7901. — À MADAME LA DUCHESSE DE CHOISEUL.
Ferney, 1er juin.

Madame, je crois que vous avez fait une gageure d’exercer votre patience, et moi, de pousser à bout vos bontés. J’ai eu l’honneur de vous parler, dans une de mes lettres[1], de sept frères, tous au service du roi, dont les jésuites avaient usurpé l’héritage, pour la plus grande gloire de Dieu. Voici, je pense, l’aîné de ces sept Machabées. Il prétend qu’ayant été auprès de vous, madame, le secrétaire des capucins, je dois, à plus forte raison, être celui des officiers qui ont été blessés au service. Je ne sais pas ce qu’il demande. Pour moi, je ne demanderais, à Versailles, que l’honneur et la consolation de vous entendre.
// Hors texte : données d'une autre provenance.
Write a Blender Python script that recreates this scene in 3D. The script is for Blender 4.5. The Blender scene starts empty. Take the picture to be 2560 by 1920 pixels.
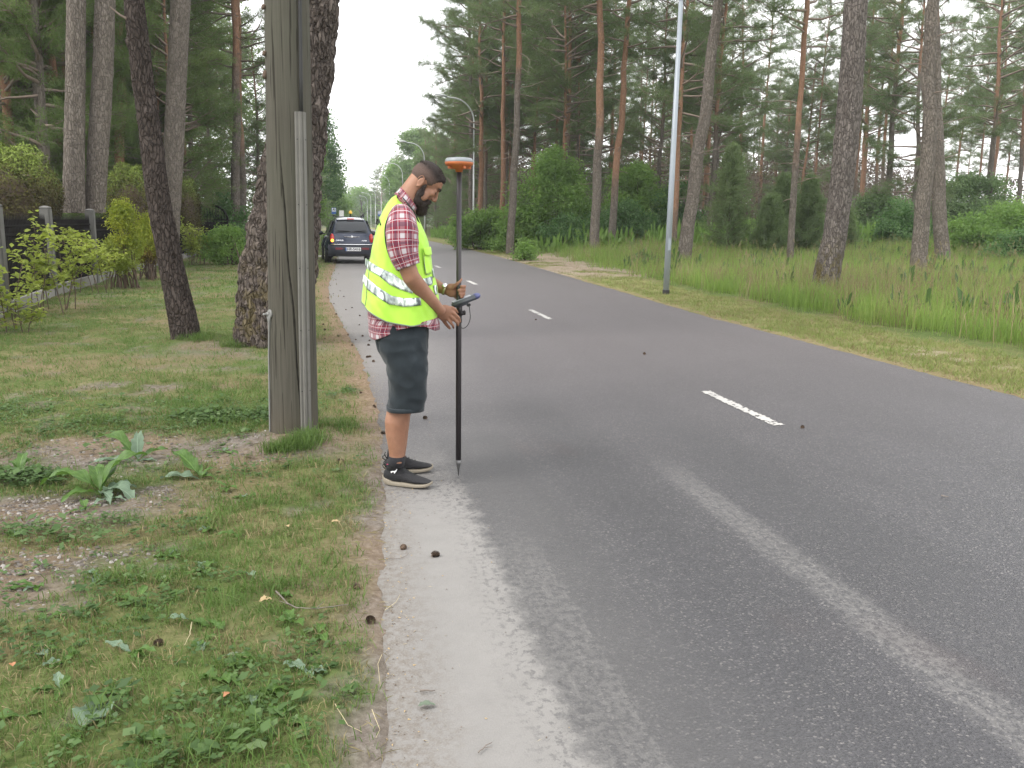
import bpy, bmesh, math, random
import numpy as np
from mathutils import Vector, Matrix, noise, Quaternion

random.seed(11)
RS = np.random.RandomState(5)
scene = bpy.context.scene

# ------------------------------------------------------------------ camera
CAM_H, FPX, S = 1.5, 2200.0, 2560.0 / 2212.0
YAW, PITCH, ROLL = math.radians(10.9417), math.radians(10.2891), math.radians(0.75)
_f = Vector((math.sin(YAW) * math.cos(PITCH), math.cos(YAW) * math.cos(PITCH), -math.sin(PITCH)))
_r0 = Vector((math.cos(YAW), -math.sin(YAW), 0)); _u0 = _r0.cross(_f)
_r = _r0 * math.cos(ROLL) + _u0 * math.sin(ROLL)
_u = -_r0 * math.sin(ROLL) + _u0 * math.cos(ROLL)
cam_data = bpy.data.cameras.new('camera')
cam_data.sensor_width = 36; cam_data.lens = FPX / 2560 * 36
cam_data.clip_start = 0.05; cam_data.clip_end = 6000
cam = bpy.data.objects.new('camera', cam_data)
scene.collection.objects.link(cam)
M_ = Matrix(((_r.x, _u.x, -_f.x, 0), (_r.y, _u.y, -_f.y, 0), (_r.z, _u.z, -_f.z, CAM_H), (0, 0, 0, 1)))
cam.matrix_world = M_
scene.camera = cam

# ------------------------------------------------------------------ light
SUN_EL, SUN_AZ = math.radians(48), math.radians(250)
world = bpy.data.worlds.new('World'); scene.world = world; world.use_nodes = True
wn = world.node_tree; wn.nodes.clear()
w_out = wn.nodes.new('ShaderNodeOutputWorld'); w_bg = wn.nodes.new('ShaderNodeBackground')
w_sky = wn.nodes.new('ShaderNodeTexSky'); w_sky.sky_type = 'NISHITA'; w_sky.sun_disc = False
w_sky.sun_elevation = SUN_EL; w_sky.sun_rotation = SUN_AZ; w_sky.dust_density = 3; w_sky.air_density = 1.0
w_mix = wn.nodes.new('ShaderNodeMix'); w_mix.data_type = 'RGBA'
w_tc = wn.nodes.new('ShaderNodeTexCoord')
w_no = wn.nodes.new('ShaderNodeTexNoise'); w_no.inputs['Scale'].default_value = 2.2; w_no.inputs['Detail'].default_value = 5
w_mr = wn.nodes.new('ShaderNodeMapRange')
w_mr.inputs['From Min'].default_value = .3; w_mr.inputs['From Max'].default_value = .6
w_mr.inputs['To Min'].default_value = .72; w_mr.inputs['To Max'].default_value = .97
w_mix.inputs['B'].default_value = (10.8, 10.7, 10.7, 1)          # closed cloud layer over the blue
wn.links.new(w_tc.outputs['Generated'], w_no.inputs['Vector'])
wn.links.new(w_no.outputs['Fac'], w_mr.inputs['Value'])
wn.links.new(w_mr.outputs['Result'], w_mix.inputs['Factor'])
wn.links.new(w_sky.outputs['Color'], w_mix.inputs['A'])
wn.links.new(w_mix.outputs['Result'], w_bg.inputs['Color'])
wn.links.new(w_bg.outputs['Background'], w_out.inputs['Surface'])
w_bg.inputs['Strength'].default_value = 0.12
sun_d = bpy.data.lights.new('sun', 'SUN'); sun_d.energy = 1.3; sun_d.angle = math.radians(18); sun_d.color = (1.0, .96, .9)
sun = bpy.data.objects.new('sun', sun_d); scene.collection.objects.link(sun)
_sd = Vector((math.sin(SUN_AZ) * math.cos(SUN_EL), math.cos(SUN_AZ) * math.cos(SUN_EL), math.sin(SUN_EL)))
sun.rotation_euler = (-_sd).to_track_quat('-Z', 'Y').to_euler()
vs = scene.view_settings
vs.view_transform = 'Standard'; vs.look = 'None'; vs.gamma = 1; vs.use_curve_mapping = False; vs.exposure = 0.95
scene.cycles.max_bounces = 6; scene.cycles.diffuse_bounces = 4; scene.cycles.glossy_bounces = 2
scene.cycles.transmission_bounces = 4; scene.cycles.transparent_max_bounces = 8

# ------------------------------------------------------------------ helpers
C = scene.collection

def ray(px, py):
    return _f + _r * ((px - 1280) / FPX) + _u * ((960 - py) / FPX)

def on_ground(px, py, z=0.0):
    """where the sight line through a source-photo pixel meets the ground"""
    d = ray(px, py); t = (z - CAM_H) / d.z
    return Vector((0, 0, CAM_H)) + d * t

def at(px, py, Y):
    """point at real distance Y along the road"""
    d = ray(px, py); t = Y / d.y
    return Vector((0, 0, CAM_H)) + d * t

def link(o, parent=None):
    C.objects.link(o)
    if parent is not None: o.parent = parent
    return o

def tag(o, label=None, cat=None, group=None, kind=None):
    if label: o['label'] = label
    if cat: o['category'] = cat
    if group: o['group'] = group
    if kind: o['kind'] = kind
    return o

def thing(name, label, cat, loc=(0, 0, 0), rot=(0, 0, 0), group=None):
    o = bpy.data.objects.new(name, None); o.empty_display_size = .2
    o.location = loc; o.rotation_euler = rot
    C.objects.link(o)
    return tag(o, label, cat, group)

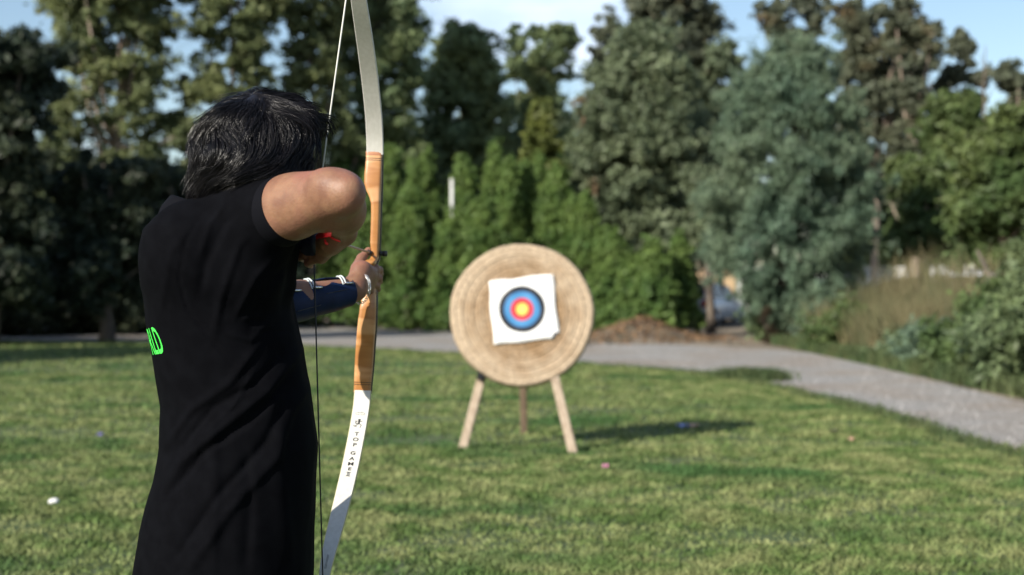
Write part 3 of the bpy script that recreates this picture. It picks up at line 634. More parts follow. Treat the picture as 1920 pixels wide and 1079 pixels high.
sv = N(t, 'ShaderNodeMath', operation='DIVIDE'); sv.inputs[1].default_value = 100 * sc; t.links.new(ln.outputs['Value'], sv.inputs[0]); t.links.new(sv.outputs[0], cr.inputs[0])
t.links.new(cr.outputs[0], b.inputs['Base Color']); M_paper = m
cor = {k: P(x, y, YT - .05) for k, (x, y) in dict(tl=(916, 526), tr=(1037, 511), br=(1049, 634), bl=(926, 647)).items()}
rc = P(979, 579, YT - .05)
def on_face(p, d):       # move onto the disc plane, d in front of it
    p = np.array(p); k = (p - TC) @ TN; return p - TN * k + TN * d
A = np.zeros((25, 25, 3))
for i in range(25):
    for j in range(25):
        u, v = i / 24, j / 24; p = (cor['bl'] * (1 - u) + cor['br'] * u) * (1 - v) + (cor['tl'] * (1 - u) + cor['tr'] * u) * v
        p = p + TUx * .006 * math.sin(v * 9) * (abs(u - .5) * 2) ** 6 + TUz * .005 * math.sin(u * 11) * (abs(v - .5) * 2) ** 6
        if u > .94 and v < .06: p = p + np.array([-.03, 0, .03])
        A[i, j] = on_face(p, .017 + .004 * math.sin(u * 17 + v * 5) * math.sin(v * 13) + .003 * math.sin(31 * u * v) + .012 * max(0, v - .93) * 8 * math.sin(u * 14))
pe = empty('target_face', on_face(rc, .0), None); pe.parent = tg; COL.objects.unlink(pe); bpy.data.objects.remove(pe)
o = MB().grid(A - on_face(rc, 0)).build('target_face', M_paper); o.parent = tg; o.location = Vector(on_face(rc, 0) - np.array(tg.location))
o['label'] = 'white paper face with black, blue, red and yellow rings'
mod = o.modifiers.new('thickness', 'SOLIDIFY'); mod.thickness = .0015
# stand
M_wood = mat('pale_weathered_wood', (.42, .34, .255), .8, (.29, .22, .155), 12, stretch=(3, 3, .5), bump=.003, bscale=60)
M_woodshade = mat('shaded_weathered_wood', (.24, .17, .115), .85, (.14, .10, .07), 12, stretch=(3, 3, .5))  # same wood, its colour darkened for the shade behind the disc
M_iron = mat('black_iron', (.015, .015, .017), .5, metal=.3)
def leg(a, b, w0, m, nm='leg'):
    a, b = np.asarray(a), np.asarray(b); z = U(b - a); x = U(np.array([1., 0, 0]) - z * z[0]); y = np.cross(z, x); Rm = np.stack([x, y, z], 1)
    return MB().box((a + b) / 2, (w0, w0 * .8, np.linalg.norm(b - a)), Rm, .008).build(nm, m, tg, False)
lf = G(867, 846); rf = G(1075, 852); bf = G(983, 815)
top_l = P(958, 500, YT + .42); top_r = P(990, 500, YT + .42)
leg(lf, top_l, .072, M_wood); leg(rf, top_r, .072, M_wood); leg(bf, P(975, 495, YT + .52), .065, M_woodshade)
cz = P(975, 505, YT + .42)
MB().tube([cz + np.array([-.16, 0, 0]), cz + np.array([.16, 0, 0])], .014, 8).build('pivot_bolt', M_iron, tg)
for (px, py) in ((903, 706), (1041, 711)):
    q = P(px, py, YT + .10); MB().box(q, (.08, .22, .05), bev=.008).box(q + np.array([0, -.13, .02]), (.05, .02, .09), bev=.006).build('support_peg', M_iron, tg, False)
a = P(903, 700, YT + .19); b = P(1041, 702, YT + .19); MB().box((a + b) / 2, (abs(b[0] - a[0]), .03, .06), bev=.006).build('crossbar', M_woodshade, tg, False)

# ================================================================== BOW
YB = 3.80
BO = P(688, 511, YB); ca = R(2.1)
BU = np.array([math.sin(ca), 0, math.cos(ca)]); BB = U(np.array([-.045, -1, .03])); BB = U(BB - BU * (BB @ BU)); BW = np.cross(BU, BB) * -1
if BW[0] < 0: BW = -BW
def bp(s, b, wv=0): return BO + BU * s + BB * b + BW * wv
bow = empty('recurve_bow', bp(0, 0), 'wooden recurve bow with long white limbs, drawn by the archer', 'bow')
M_limb = mat('white_limb_laminate', (.62, .61, .565), .33, (.56, .55, .50), 14, stretch=(8, 8, .6), coat=.15)
M_limbedge = mat('yellowish_limb_edge', (.48, .44, .24), .5)
M_riser = mat('honey_maple_wood', (.42, .19, .055), .38, (.34, .138, .038), 9, stretch=(1.2, 1.2, 5), coat=.35, detail=6, col3=(.56, .30, .13), scale3=2.2, ramp3=(.5, .56))
M_redwood = mat('reddish_tip_wood', (.46, .21, .10), .4, (.36, .15, .07), 20, stretch=(1, 1, 4), coat=.3)
M_bowblack = mat('bow_black', (.012, .011, .010), .4)
M_strlit = mat('lit_bowstring', (.60, .60, .54), .7); M_strshade = mat('shaded_bowstring', (.02, .02, .022), .7)  # one string: light on upper half, shade below, put into the colours
rows = [(283, 684, 715, .012, .034), (300, 684, 714.5, .010, .036), (325, 681.5, 714, .006, .042), (345, 681, 713.5, .004, .048), (356, 684, 713, .003, .050), (364, 688.5, 712.5, .002, .051), (372, 692, 712.2, .001, .052), (382, 694.5, 712, 0, .052),
        (400, 694.8, 711.5, 0, .052), (420, 694.3, 711, 0, .052), (440, 693.6, 710.3, 0, .052), (455, 693, 709.6, 0, .052), (463, 693.6, 709.2, 0, .052), (470, 695, 709, 0, .052), (478, 695.4, 708.6, 0, .053), (485, 693.5, 708, -.001, .054),
        (488.5, 690.5, 707, -.022, .075), (491, 682.5, 706, -.036, .086), (495, 680.5, 705, -.040, .086), (498.5, 684.5, 703.5, -.030, .076), (505, 685, 703, .0, .056), (520, 684, 702.5, .006, .054), (540, 681, 702.5, .006, .054), (560, 677, 703.5, .000, .054), (575, 674.5, 704.2, -.006, .052), (600, 671, 703.6, -.006, .050),
        (620, 668.5, 702.4, -.002, .048), (650, 665.2, 699.5, .006, .046), (680, 662.8, 697.2, .012, .043), (700, 661.8, 695.5, .014, .040), (722, 661, 693.4, .015, .037), (740, 660.3, 692, .016, .035)]
# the table gives left and right edge, nearness of the front face and depth for each height
def riser_strip(rows, name, m, b0f, b1f, wf=1.0, off=0):
    A = []; K = 20
    for (py, xl, xr, bf, dp) in rows:
        c = P((xl + xr) / 2 + off, py, YB - .0); hw = (xr - xl) / 2 / FP * YB * wf; f, k_ = b0f(bf, dp), b1f(bf, dp); r = []
        for j in range(K):
            a = 2 * pi * j / K; ca_, sa_ = math.cos(a), math.sin(a); q = abs(ca_) ** .45 * np.sign(ca_) ; u = abs(sa_) ** .45 * np.sign(sa_)
            r.append(c + BW * hw * q + BB * ((f + k_) / 2 + (f - k_) / 2 * u))
        A.append(r)
    A = np.array(A); A = np.concatenate([A, A[:, :1]], 1); mb = MB().grid(A); mb.add(A[0][:-1], [tuple(range(K))]); mb.add(A[-1][:-1], [tuple(range(K))[::-1]])
    return mb.build(name, m, bow)
def interp_rows(rows, n=120):
    r = np.array(rows, float); y = np.linspace(r[0, 0], r[-1, 0], n); return [tuple([a] + [float(np.interp(a, r[:, 0], r[:, k])) for k in range(1, 5)]) for a in y]
IR = interp_rows(rows)
ris = riser_strip(IR, 'riser', M_riser, lambda b, d: -b, lambda b, d: -b - d * .62)
riser_strip([r for r in IR], 'back_strip', M_bowblack, lambda b, d: -b - d * .60, lambda b, d: -b - d, 1.03, .6)  # plain black strip along the back of the riser
def band(y0, y1, m, nm, g=.0006):
    rr = [r for r in interp_rows(rows, 900) if y0 <= r[0] <= y1]; rr = [rr[0], rr[-1]]; k_ = g / (.5 * (rr[0][2] - rr[0][1]) / FP * YB)
    return riser_strip(rr, nm, m, lambda b, d: -b + g, lambda b, d: -b - d * .61, 1 + k_)
for a, b, m, nm in ((283, 291, M_redwood, 'tip_overlay'), (295.6, 296.8, M_bowblack, 'inlay_line'), (299.2, 300.3, M_bowblack, 'inlay_line'), (717.5, 718.9, M_bowblack, 'inlay_line'), (721.6, 723, M_bowblack, 'inlay_line'), (733, 740, M_redwood, 'tip_overlay'), (736.5, 740, M_bowblack, 'inlay_line')):
    band(a, b, m, nm, .0006 if m is not M_redwood else .0004)
# limbs
def limb_profile(sg):
    if sg > 0: pts = [(.318, -.018, .0228), (.36, -.004, .0226), (.42, .034, .0224), (.50, .105, .0220), (.58, .195, .0214), (.65, .285, .0200), (.70, .345, .018), (.735, .375, .0155), (.765, .385, .013), (.79, .375, .0105), (.80, .368, .008)]
    else: pts = [(-.318, -.018, .0228), (-.36, -.004, .0226), (-.42, .034, .0226), (-.50, .105, .0224), (-.57, .185, .0220), (-.63, .268, .0205), (-.68, .335, .0178), (-.715, .370, .0150), (-.745, .385, .0125), (-.77, .377, .0105), (-.78, .370, .008)]
    p = np.array(pts); t = np.linspace(0, 1, len(p)); tt = np.linspace(0, 1, 60); q = np.stack([np.interp(tt, t, p[:, k]) for k in range(3)], 1)
    for _ in range(6): q[1:-1] = (q[:-2] + 2 * q[1:-1] + q[2:]) / 4
    return q
LOFF = {1: (0.0005, .004), -1: (0, .0)}
def limb(sg):
    q = limb_profile(sg); n = len(q); A = []; nrm = []; ctr = []
    for i in range(n):
        s, b, hw = q[i]; ds, db = q[min(i + 1, n - 1)][:2] - q[max(i - 1, 0)][:2]; T = U(BU * ds + BB * db); Nn = U(np.cross(T, BW)); Nn = Nn if Nn @ BB > 0 else -Nn
        bend = LX[sg](abs(s)); c = bp(s, b, bend); th = .0042 - .0014 * i / n
        A.append([c + BW * hw * .5 * 2 * u + Nn * th * v for (u, v) in ((-1, -1), (-1, .55), (-.93, 1), (.93, 1), (1, .55), (1, -1))]); nrm.append(Nn); ctr.append(c)
    A = np.array(A); mb = MB().grid(A[:, 2:4]).grid(A[:, [5, 0]]); lo = mb.build('limb', M_limb, bow)
    e = MB().grid(A[:, 0:3]).grid(A[:, 3:6]); e.add(A[0], [(0, 1, 2, 3, 4, 5)]); e.add(A[-1], [(5, 4, 3, 2, 1, 0)]); e.build('limb_edge', M_limbedge if sg < 0 else M_limb, lo)
    return lo, np.array(ctr), np.array(nrm), A
LX = {1: lambda s: .0075 * 1 - .035 * max(0, s - .40) ** 1.2, -1: lambda s: -.002 - .05 * max(0, s - .36) ** 1.1}
limb_u, cu, nu, AU = limb(1); limb_l, cl, nl, AL = limb(-1)
NOCK = P(587.5, 440, 3.10)
def strpath(ctr, nrm, A):
    k = len(ctr) - 1; tip = ctr[k] + nrm[k] * .004; con = ctr[k - 7] + nrm[k - 7] * .007
    return [tip, con, NOCK]
pu = strpath(cu, nu, AU); pl_ = strpath(cl, nl, AL)
s1 = MB().tube(pu, .0019, 8); s1.build('bowstring', M_strlit, bow)
s2 = MB().tube(pl_, .0017, 8); s2.build('bowstring', M_strshade, bow)
for c_ in (cu[-1], cl[-1]): MB().tube([c_ + BW * -.007, c_ + BW * .007], .006, 8).build('limb_tip', M_bowblack, bow)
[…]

Tout le monde croit, dans mon pays de neiges, que j’ai un grand crédit auprès de vous, depuis l’aventure des capucins, et surtout depuis celle des montres. Moi, qui suis excessivement vain, je ne les détrompe pas ; ils viennent tous me dire : Allons, notre secrétaire, vite une lettre pour madame la duchesse, qui fait du bien pour son plaisir. Je baisse les oreilles, j’écris, et puis je suis tout honteux, et je voudrais m’aller cacher.

J’ai l’honneur d’être, avec un profond respect, et en rougissant de mes hardiesses, madame, votre très-humble, très-obéissant, et très-obligé serviteur.

  1. Ce n’est pas dans une lettre à Mme de Choiseul (à moins qu’elle ne soit perdue), mais dans celle à Mme du Deffant, nº 7875.